The bank rout has been particularly painful in the past few weeks, as a recapitalization process flooded the country’s market with billions of new shares while struggling to attract sufficient demand from buyers. Even worse: the entry of that stock into the market is creating a vicious circle in which lenders’ proportion in share-weighted indexes is actually getting larger.
“This means ETFs following Greece and local funds have to sell non-banks and buy banks,” said George Athanasakis, equity sales director at Pantelakis Securities SA in Athens. With such investors unable to send money elsewhere, it’s likely Greek stock losses will continue throughout December, he said.
Alpha Bank SA and Eurobank Ergasias SA rose on Wednesday. National Bank of Greece SA and Piraeus Bank SA, which sold new shares for less than the current market price, fell more than 21 percent.
The country’s four largest lenders sought to raise funds from private investors in November to plug a 14.4 billion euro ($15.9 billion) capital hole, though neither the National Bank of Greece nor Piraeus managed to raise all the money needed. European creditors agreed to disburse the remaining funds with emergency loans.
As of Thursday, the number of Alpha Bank and Eurobank shares available to investors on FTSE/Athens Stock Exchange indexes will swell 89 percent and 81 percent, respectively, according to statements. The increases mean that Alpha Bank will make up about 14 percent of the FTSE/ASE Large Cap Index, from about 1 percent, Athanasakis said. Eurobank’s weighting will rise to 9 percent from 0.5 percent, according to his calculations. The index provider will readjust its weightings after five days that the new shares of National Bank of Greece and Piraeus Bank begin trading.

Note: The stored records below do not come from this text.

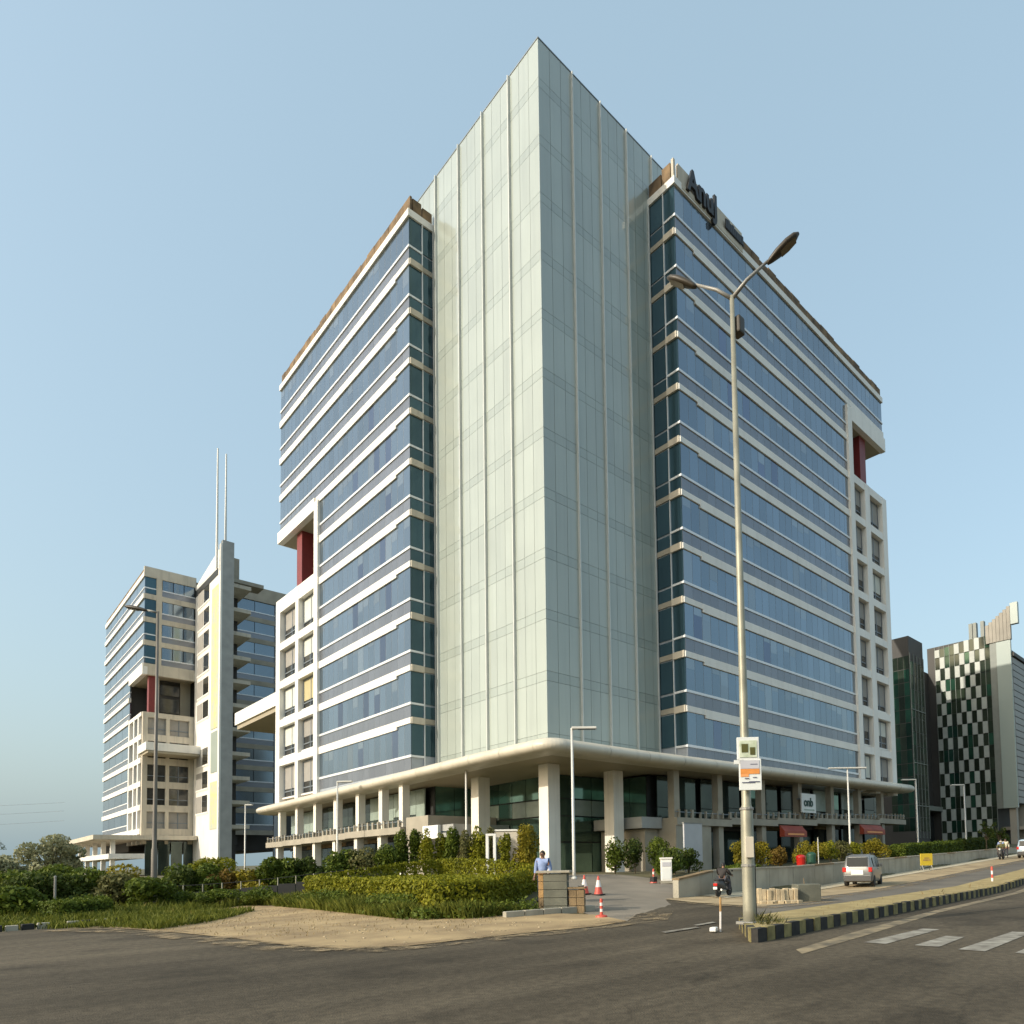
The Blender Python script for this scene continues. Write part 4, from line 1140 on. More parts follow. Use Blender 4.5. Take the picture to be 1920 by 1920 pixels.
# loose shrubs behind the low railing, left of the entrance
left_labs = ['dark green shrub behind the low railing, beside the leftmost street lamp', 'broad green shrub behind the low railing, second from the tall street lamp', 'rusty leaved shrub behind the low railing', 'yellowish shrub behind the low railing, in front of the stair tower mural',
             'rounded green shrub behind the low railing, below the mast tower', 'tall green shrub behind the railing, below the second block glass wing', 'rounded green shrub at the far end of the podium shopfronts', 'dark shrub in front of the first podium shop columns',
             'bushy green shrub in front of the middle podium shops', 'loose green shrub with pale stems in front of the podium shops', 'green shrub in front of the last podium shop before the stair wall']
for i, ((x, y), lb) in enumerate(zip(along((-18.6, 2.4), (-11.3, -1.6), 11), left_labs)):
    m = ['leaf_deep', 'leaf_green', 'leaf_rust', 'leaf_yellow', 'leaf_green', 'leaf_green', 'leaf_deep', 'leaf_green', 'leaf_green', 'leaf_olive', 'leaf_green'][i]
    shrub(lb, x + random.uniform(-.2, .2), y + random.uniform(-.3, .3), random.uniform(1.35, 1.85), random.uniform(1.1, 1.6), m, dens=460, size=.085, group='loose shrubs behind the low railing', lumps=9)
second = ['low green shrub in front of the railing, nearest the clipped hedge', 'low dark shrub in front of the railing', 'low shrub in front of the railing, right of the tall street lamp']
for (x, y), lb in zip([(-17.4, -3.6), (-18.6, -2.4), (-19.6, -1.3)], second):
    shrub(lb, x, y, .75, 1.3, 'leaf_green', dens=520, size=.06, lumps=7)
# bushes at far left
bl = [(-20.8, -1.6, 1.3, 1.7, 'leaf_green', 'green bush at the foot of the tall street lamp on the left'), (-21.6, -.4, 1.5, 1.8, 'leaf_olive', 'olive bush left of the tall street lamp'),
      (-22.2, 1.4, 1.75, 2.0, 'leaf_green', 'tall green bush behind the square hedge block'), (-23.4, .5, 1.55, 2.2, 'leaf_deep', 'dark bush behind the thin grey post'),
      (-24.3, 1.8, 1.7, 2.2, 'leaf_green', 'green bush left of the thin grey post'), (-24.6, -3.4, 1.15, 1.5, 'leaf_green', 'green bush at the left picture edge, close to the kerb'),
      (-25.2, -1.0, 1.5, 1.9, 'leaf_weed', 'pale green bush at the left picture edge'), (-20.6, 4.2, 1.9, 2.2, 'leaf_yellow', 'yellow green bush behind the left street lamp'),
      (-22.6, 5.8, 1.9, 2.6, 'leaf_green', 'wide green bush below the pale tree'), (-25.4, 6.5, 1.9, 2.8, 'leaf_olive', 'wide olive bush at far left'),
      (-18.0, 6.5, 1.8, 2.2, 'leaf_green', 'green bush below the far block podium'), (-16.2, 8.5, 2.0, 2.0, 'leaf_hedge', 'bright green bush below the stair tower')]
for x, y, h, w, m, lb in bl: shrub(lb, x, y, h, w, m, dens=330, size=.085, lumps=10, name='bush', cat='bush')
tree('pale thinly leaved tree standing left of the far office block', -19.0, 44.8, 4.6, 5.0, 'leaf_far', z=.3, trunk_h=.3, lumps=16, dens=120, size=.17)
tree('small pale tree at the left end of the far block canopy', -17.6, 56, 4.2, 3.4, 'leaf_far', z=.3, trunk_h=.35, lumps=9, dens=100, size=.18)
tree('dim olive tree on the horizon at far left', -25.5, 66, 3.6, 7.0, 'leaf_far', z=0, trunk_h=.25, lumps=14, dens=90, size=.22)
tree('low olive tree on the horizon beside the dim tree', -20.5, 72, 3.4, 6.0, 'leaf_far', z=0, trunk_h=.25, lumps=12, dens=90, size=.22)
pt = thing('palm_tree', 'small distant palm standing above the bushes at far left', 'tree', (-21.6, 80, 0))
MB().tube([(0, 0, 0), (.1, 0, 2.5), (0, 0, 4.9)], [.2, .15, .12], 7).build('trunk', 'bark', pt)
pp, pn = [], []
for i in range(11):
    a = i / 11 * 6.28
    for q in np.linspace(.1, 1, 26):
        pp.append((q * 1.7 * math.cos(a), q * 1.7 * math.sin(a), 5.0 + .9 * math.sin(q * 2.3) - 1.1 * q * q)); pn.append((-.2 * math.cos(a), -.2 * math.sin(a), 1))
leaves('crown', 'leaf_deep', pt, np.array(pp), np.array(pn), .22, jit=.5, aspect=.3)
# raised garden on the right
gl = [(.3, -5.4, 2.3, 1.3, 'leaf_green', 'first dark shrub right of the right entrance column'), (1.0, -6.3, 2.2, 1.3, 'leaf_deep', 'second dark shrub right of the right entrance column'), (1.8, -7.2, 2.2, 1.3, 'leaf_green', 'shrub left of the notice board, below the grey balcony'),
      (-1.4, -10.6, 1.5, 1.3, 'leaf_green', 'dark green shrub right of the entrance ramp'), (-.2, -9.6, 1.6, 1.3, 'leaf_deep', 'dark shrub beside the right entrance column'), (1.0, -9.2, 1.55, 1.4, 'leaf_green', 'green shrub behind the white control cabinet'),
      (2.4, -9.0, 1.5, 1.4, 'leaf_deep', 'dark shrub left of the grey notice board'), (6.3, -9.6, 1.9, 1.0, 'leaf_yellow', 'ochre shrub right of the grey notice board'), (7.6, -9.0, 2.1, 1.2, 'leaf_yellow', 'ochre shrub right behind the banner lamp pole'),
      (8.9, -9.3, 1.9, 1.2, 'leaf_yellow', 'orange yellow shrub between the banner lamp pole and the red bin'), (11.3, -9.2, 1.6, 1.2, 'leaf_rust', 'reddish shrub beside the red bin'), (14.6, -9.0, 2.0, 1.4, 'leaf_yellow', 'yellow shrub below the first red awning'),
      (16.6, -8.8, 1.9, 1.4, 'leaf_yellow', 'yellow green shrub between the two red awnings'), (18.6, -8.8, 1.9, 1.4, 'leaf_hedge', 'light green shrub between the two red awnings'), (20.6, -8.6, 1.9, 1.4, 'leaf_olive', 'olive shrub left of the lamp above the hatchback'),
      (22.6, -8.6, 1.7, 1.4, 'leaf_hedge', 'green shrub behind the lamp above the hatchback'), (25.2, -9.0, 2.0, 1.8, 'leaf_yellow', 'yellow green shrub below the second red awning')]
for x, y, h, w, m, lb in gl: shrub(lb, x, y, h * .92, w, m, dens=330, size=.075, lumps=8)
for (x, y), lb in zip([(48, -10.2), (52, -10.2)], ['small tree trunk and leaves by the far lamp', 'small leafy tree in front of the chequered tower']):
    tree(lb, x, y, 3.2, 2.2, 'leaf_deep', lumps=9, dens=120, size=.14)

# ------------------------------------------------------------------ walls, railings, kerbs
gw = thing('garden_wall', 'long low concrete garden wall along the right street', 'wall', (0, 0, 0))
x = -6.9; i = 0
def wtop(x): return .78 + .3 * sst(-6.9, -3.8, x) + .022 * max(0, x - 3)
while x < 62:
    w = 2.35; xb = min(62, x + w)
    mb = MB()
    a, b = (x, wall_y(x)), (xb - .02, wall_y(xb) - .0)
    z0a, z0b, z1a, z1b = H(x, wall_y(x)) - .2, H(xb, wall_y(xb)) - .2, wtop(x), wtop(xb)
    th = .28
    mb.add([(a[0], a[1], z0a), (b[0], b[1], z0b), (b[0], b[1] + th, z0b), (a[0], a[1] + th, z0a), (a[0], a[1], z1a), (b[0], b[1], z1b), (b[0], b[1] + th, z1b), (a[0], a[1] + th, z1a)],
           [(0, 3, 2, 1), (4, 5, 6, 7), (0, 1, 5, 4), (1, 2, 6, 5), (2, 3, 7, 6), (3, 0, 4, 7)])
    mb.build('wall_panel', 'concrete', gw)
    mb = MB()
    mb.add([(a[0], a[1] - .04, z1a + .003), (b[0], b[1] - .04, z1b + .003), (b[0], b[1] + th + .04, z1b + .003), (a[0], a[1] + th + .04, z1a + .003),
            (a[0], a[1] - .04, z1a + .07), (b[0], b[1] - .04, z1b + .07), (b[0], b[1] + th + .04, z1b + .07), (a[0], a[1] + th + .04, z1a + .07)],
           [(0, 3, 2, 1), (4, 5, 6, 7), (0, 1, 5, 4), (1, 2, 6, 5), (2, 3, 7, 6), (3, 0, 4, 7)])
    mb.build('coping_stone', 'podium' if i % 5 else 'stone_brown', gw)
    x += w; i += 1
lr = thing('low_railing', 'low dark wall with thin pale posts in front of the loose shrubs', 'railing', (0, 0, 0))
pts = along((-20.0, -.3), (-12.6, -3.9), 13)
for (ax, ay), (bx, by) in zip(pts[:-1], pts[1:]):
    c = ((ax + bx) / 2, (ay + by) / 2, H((ax + bx) / 2, (ay + by) / 2) + .28)
    an = math.atan2(by - ay, bx - ax)
    MB().obox(c, (math.hypot(bx - ax, by - ay) - .04, .16, .68), an).build('wall_panel', 'r_dark', lr)
    MB().tube([(ax, ay, H(ax, ay)), (ax, ay, H(ax, ay) + .92)], .025, 6).build('post', 'galv', lr)
    MB().tube([(ax, ay, H(ax, ay) + .9), (bx, by, H(bx, by) + .9)], .015, 5).build('rail', 'rubber', lr)
dk = thing('verge_kerb', 'pale kerb stones along the dirt by the stone gate pillar', 'kerb', (0, 0, 0))
for (ax, ay), (bx, by) in zip(along((-15.4, -17.0), (-12.3, -17.3), 6)[:-1], along((-15.4, -17.0), (-12.3, -17.3), 6)[1:]):
    bevel(MB().obox(((ax + bx) / 2, (ay + by) / 2, H(ax, ay) + .07), (math.hypot(bx - ax, by - ay) - .03, .2, .2), math.atan2(by - ay, bx - ax)).build('kerb_stone', 'concrete', dk), .015)
bk = thing('verge_kerb', 'broken dark kerb stones along the left road edge', 'kerb', (0, 0, 0))
for i, (x, y) in enumerate(along((-25.35, -8.25), (-22.75, -7.9), 9)):
    if i == 4: continue
    bevel(MB().obox((x, y, .06), (.26, .16, .18 + random.uniform(-.04, .04)), random.uniform(-.2, .2)).build('kerb_stone', 'kerb_black' if i % 2 == 0 else 'concrete', bk), .015)
fw = thing('boundary_wall', 'low grey boundary wall far off beside the distant block', 'wall', (-21, 134, 0))
bevel(MB().box(-9, 0, 0, 13, .4, 3.0).build('wall', 'wall_far', fw), .03)
fh = thing('hut', 'small flat roofed pale hut on the horizon at far left', 'hut', (-40, 150, 0))
MB().box(-6, 0, 0, 11, 6, 6.0).build('wall', 'wall_far', fh); MB().box(-6.4, -.4, 6.0, 11.4, 6.4, 6.4).build('roof', 'r_top', fh)

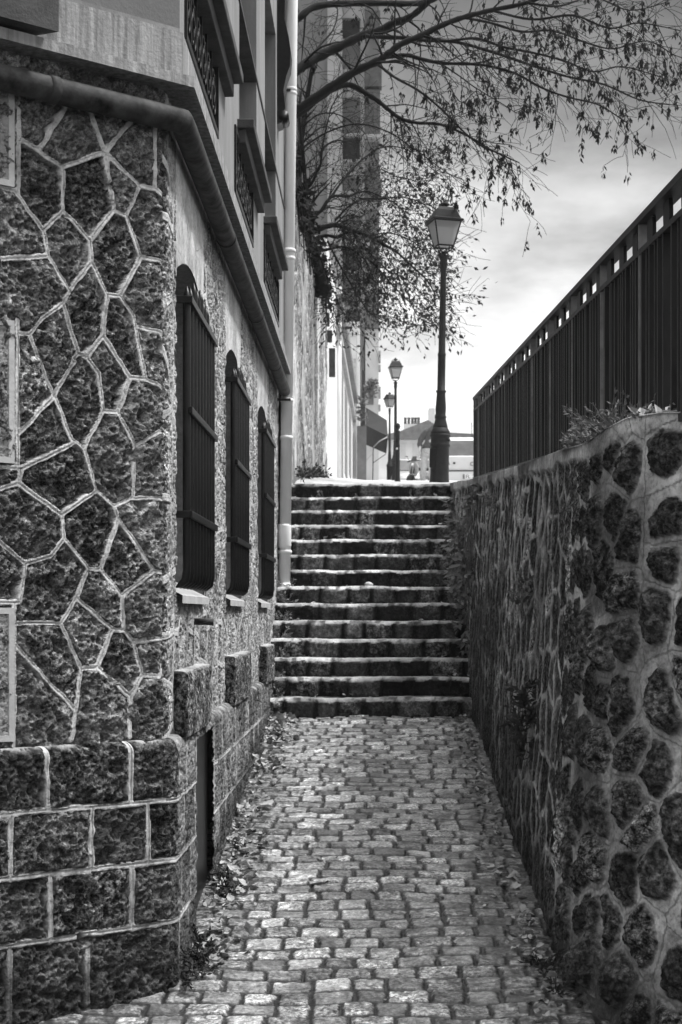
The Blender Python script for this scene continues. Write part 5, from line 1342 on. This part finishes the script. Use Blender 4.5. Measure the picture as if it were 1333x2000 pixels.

While raising much needed cash, the deluge of stock sales is destroying the overall market value of lenders, not increasing it. The FTSE/Athex Banks Index tumbled a record 77 percent in November and another 15 percent this month, taking its annual plunge to 95 percent. It’s trading near its lowest level ever, reached Dec. 4. National Bank of Greece, down 98 percent this year, even became too tiny for the New York Stock Exchange to keep it on its bourse. It was delisted last month.
Government-bond yields, even though they don’t reflect the same anxiousness as stocks, have risen too. Rates on 10-year debt climbed to 8.38 percent on Wednesday from a low of 6.94 percent in November.
“It’s all this abnormal supply and demand of shares for a limited time period that creates volatility, coupled with all the political uncertainty which inevitably increases the country risk,” said Nikos Kyriazis, an equity sales trader at NBG Securities SA in Athens. “The yields of Greek bonds exactly reflect this perception of increased risk.”